■ WHAT THE TASK REQUIRES ■
Select all lines holding the word "Blender" from the entries that follow.

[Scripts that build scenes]
──────────
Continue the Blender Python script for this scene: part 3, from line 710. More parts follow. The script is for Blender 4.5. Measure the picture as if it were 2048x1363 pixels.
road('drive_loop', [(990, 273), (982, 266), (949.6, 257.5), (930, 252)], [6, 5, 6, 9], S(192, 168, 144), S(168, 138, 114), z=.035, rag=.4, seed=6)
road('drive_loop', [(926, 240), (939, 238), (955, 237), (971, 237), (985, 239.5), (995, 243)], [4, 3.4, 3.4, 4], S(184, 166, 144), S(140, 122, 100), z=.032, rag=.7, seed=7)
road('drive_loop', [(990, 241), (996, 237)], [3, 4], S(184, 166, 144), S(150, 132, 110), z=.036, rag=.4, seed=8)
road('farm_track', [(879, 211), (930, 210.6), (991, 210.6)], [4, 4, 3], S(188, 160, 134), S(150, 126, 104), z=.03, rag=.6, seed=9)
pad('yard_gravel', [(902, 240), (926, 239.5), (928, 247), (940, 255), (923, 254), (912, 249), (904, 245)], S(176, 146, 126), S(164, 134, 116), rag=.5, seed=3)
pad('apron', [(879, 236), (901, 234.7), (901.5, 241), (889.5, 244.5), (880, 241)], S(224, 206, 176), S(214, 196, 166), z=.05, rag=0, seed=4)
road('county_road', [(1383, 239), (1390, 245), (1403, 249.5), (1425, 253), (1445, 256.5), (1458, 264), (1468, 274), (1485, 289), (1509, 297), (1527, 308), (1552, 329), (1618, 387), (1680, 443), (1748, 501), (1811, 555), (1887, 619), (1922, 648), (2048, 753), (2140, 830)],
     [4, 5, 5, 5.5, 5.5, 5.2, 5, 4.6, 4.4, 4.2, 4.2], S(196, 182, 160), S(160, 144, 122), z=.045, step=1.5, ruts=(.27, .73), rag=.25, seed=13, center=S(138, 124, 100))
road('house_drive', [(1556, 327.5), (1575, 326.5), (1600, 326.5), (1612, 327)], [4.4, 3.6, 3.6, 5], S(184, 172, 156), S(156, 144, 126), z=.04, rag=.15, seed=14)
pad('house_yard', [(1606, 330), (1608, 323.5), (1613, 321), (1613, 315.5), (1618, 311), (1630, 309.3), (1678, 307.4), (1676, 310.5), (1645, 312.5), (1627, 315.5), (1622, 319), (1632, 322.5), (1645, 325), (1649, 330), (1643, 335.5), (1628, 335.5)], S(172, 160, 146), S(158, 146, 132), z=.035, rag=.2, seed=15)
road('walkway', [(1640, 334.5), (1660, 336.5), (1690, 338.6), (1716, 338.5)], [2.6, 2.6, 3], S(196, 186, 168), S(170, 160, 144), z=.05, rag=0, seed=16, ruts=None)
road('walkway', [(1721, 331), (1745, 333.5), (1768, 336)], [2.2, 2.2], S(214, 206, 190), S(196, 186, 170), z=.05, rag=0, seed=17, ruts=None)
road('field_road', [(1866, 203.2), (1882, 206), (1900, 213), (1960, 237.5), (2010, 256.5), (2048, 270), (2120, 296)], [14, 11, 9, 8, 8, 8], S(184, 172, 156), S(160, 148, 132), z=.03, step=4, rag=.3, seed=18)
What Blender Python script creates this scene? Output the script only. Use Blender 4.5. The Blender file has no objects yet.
──────────
■ SOLUTION TO THE EXERCISE ■
Continue the Blender Python script for this scene: part 3, from line 710. More parts follow. The script is for Blender 4.5. Measure the picture as if it were 2048x1363 pixels.
What Blender Python script creates this scene? Output the script only. Use Blender 4.5. The Blender file has no objects yet.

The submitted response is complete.